Bitget Report: 54% of Aspiring Web3 Pros Can’t Land First Job Due to Experience Catch-22

Bitget has released a report that throws cold water on the idea of a Web3 talent shortage. Instead of a scarcity of candidates, the exchange argues the sector faces a talent access problem — and the numbers are stark. More than half of aspiring Web3 professionals surveyed say they can’t get their first job because entry-level roles still demand prior experience.

The experience trap

According to the report, 54% of respondents said they are unable to land their first Web3 position because employers require previous experience even for junior roles. That’s a classic catch-22: you need a job to get experience, but you need experience to get the job. Bitget’s takeaway is that the bottleneck is on access, not supply. The survey drew responses from over 10,000 participants across multiple markets, with Nigeria, Indonesia, and China accounting for nearly half of all submissions — a sign that blockchain education and career interest are spreading beyond the usual tech hubs.

Education vs. reality

The report also highlights a persistent gap between what schools teach and what the industry needs. 52% of respondents said their education gave them theoretical knowledge but stopped short of practical, job-ready skills. That disconnect helps explain why so many qualified candidates — nearly 46% of respondents are aged 23-30 and over 58% hold at least a bachelor’s degree — still can’t get hired. They have the credentials, but not the applied know-how.

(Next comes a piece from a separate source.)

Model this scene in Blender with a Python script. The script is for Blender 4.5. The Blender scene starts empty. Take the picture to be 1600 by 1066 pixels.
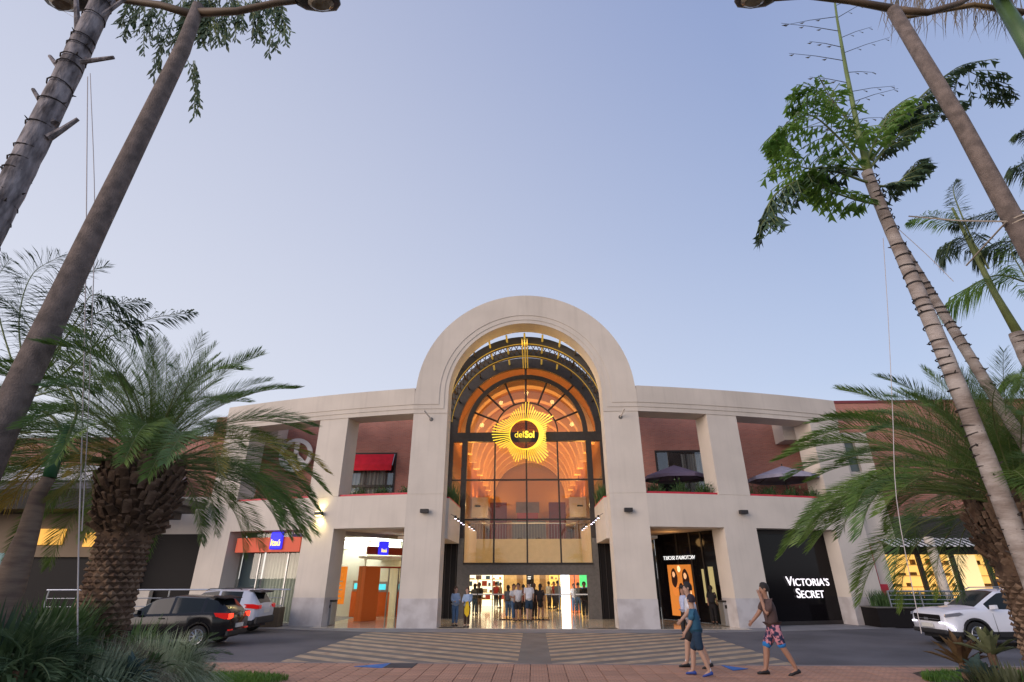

What people actually want to do

When asked which career path they find most compelling, 61% of respondents picked the convergence of AI and blockchain — far outpacing other fields like DeFi or NFTs. That tracks with broader industry chatter around agentic protocols and AI-driven smart contracts. The demographic profile skews young and educated: nearly half are between 23 and 30, and more than half hold advanced degrees. So the raw talent is there; the on-ramp is what’s missing.

Mentorship and the B4Y push

What would help? 62% of respondents said mentorship from experienced professionals would accelerate their careers more than anything else. Bitget’s own Blockchain4Youth initiative, under which the report was conducted, runs a Learning Hub that has now registered over 10,000 learners worldwide. The exchange, which serves more than 125 million users and calls itself the world’s largest Universal Exchange, is betting that practical education and direct guidance can unclog the pipeline.

The report doesn’t pretend to have a silver bullet. But it frames the problem clearly: the Web3 industry isn’t short of people who want in — it’s short of entry points that treat junior talent as an investment, not a risk.